» TASK:
Among the lines below, list those containing the string "scene".

» COLLECTED MATERIAL:
>>>>>

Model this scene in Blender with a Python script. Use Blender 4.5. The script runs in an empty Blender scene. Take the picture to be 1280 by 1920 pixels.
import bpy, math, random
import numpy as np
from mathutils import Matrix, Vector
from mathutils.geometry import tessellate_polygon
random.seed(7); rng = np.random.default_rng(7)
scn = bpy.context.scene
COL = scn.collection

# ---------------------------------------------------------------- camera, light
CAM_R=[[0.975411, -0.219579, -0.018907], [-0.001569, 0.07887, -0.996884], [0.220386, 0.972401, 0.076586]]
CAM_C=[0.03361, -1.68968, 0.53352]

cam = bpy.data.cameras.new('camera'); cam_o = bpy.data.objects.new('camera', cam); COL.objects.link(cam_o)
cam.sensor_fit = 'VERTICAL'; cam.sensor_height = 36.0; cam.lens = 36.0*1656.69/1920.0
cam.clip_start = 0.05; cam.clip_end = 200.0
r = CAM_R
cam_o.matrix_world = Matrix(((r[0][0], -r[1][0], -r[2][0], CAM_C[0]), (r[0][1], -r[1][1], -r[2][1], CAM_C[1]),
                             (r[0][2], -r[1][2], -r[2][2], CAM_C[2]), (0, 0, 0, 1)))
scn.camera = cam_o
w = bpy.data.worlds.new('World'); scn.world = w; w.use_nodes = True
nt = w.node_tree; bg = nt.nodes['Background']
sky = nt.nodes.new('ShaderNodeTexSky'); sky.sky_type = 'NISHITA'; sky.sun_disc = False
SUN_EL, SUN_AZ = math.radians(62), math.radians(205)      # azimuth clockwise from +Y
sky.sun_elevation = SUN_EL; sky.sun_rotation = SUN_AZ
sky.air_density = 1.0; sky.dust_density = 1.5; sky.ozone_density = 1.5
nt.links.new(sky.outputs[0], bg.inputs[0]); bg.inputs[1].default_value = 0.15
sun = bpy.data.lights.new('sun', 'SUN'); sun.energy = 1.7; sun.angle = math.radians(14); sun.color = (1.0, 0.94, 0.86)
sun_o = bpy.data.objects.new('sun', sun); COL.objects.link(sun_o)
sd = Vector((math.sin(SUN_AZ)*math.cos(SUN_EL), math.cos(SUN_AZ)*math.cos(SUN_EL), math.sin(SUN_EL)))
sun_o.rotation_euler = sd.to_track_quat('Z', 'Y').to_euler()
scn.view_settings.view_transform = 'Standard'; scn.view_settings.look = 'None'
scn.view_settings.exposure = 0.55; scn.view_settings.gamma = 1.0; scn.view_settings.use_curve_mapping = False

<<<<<

» RESPONSE BELOW:
Model this scene in Blender with a Python script. Use Blender 4.5. The script runs in an empty Blender scene. Take the picture to be 1280 by 1920 pixels.
scn = bpy.context.scene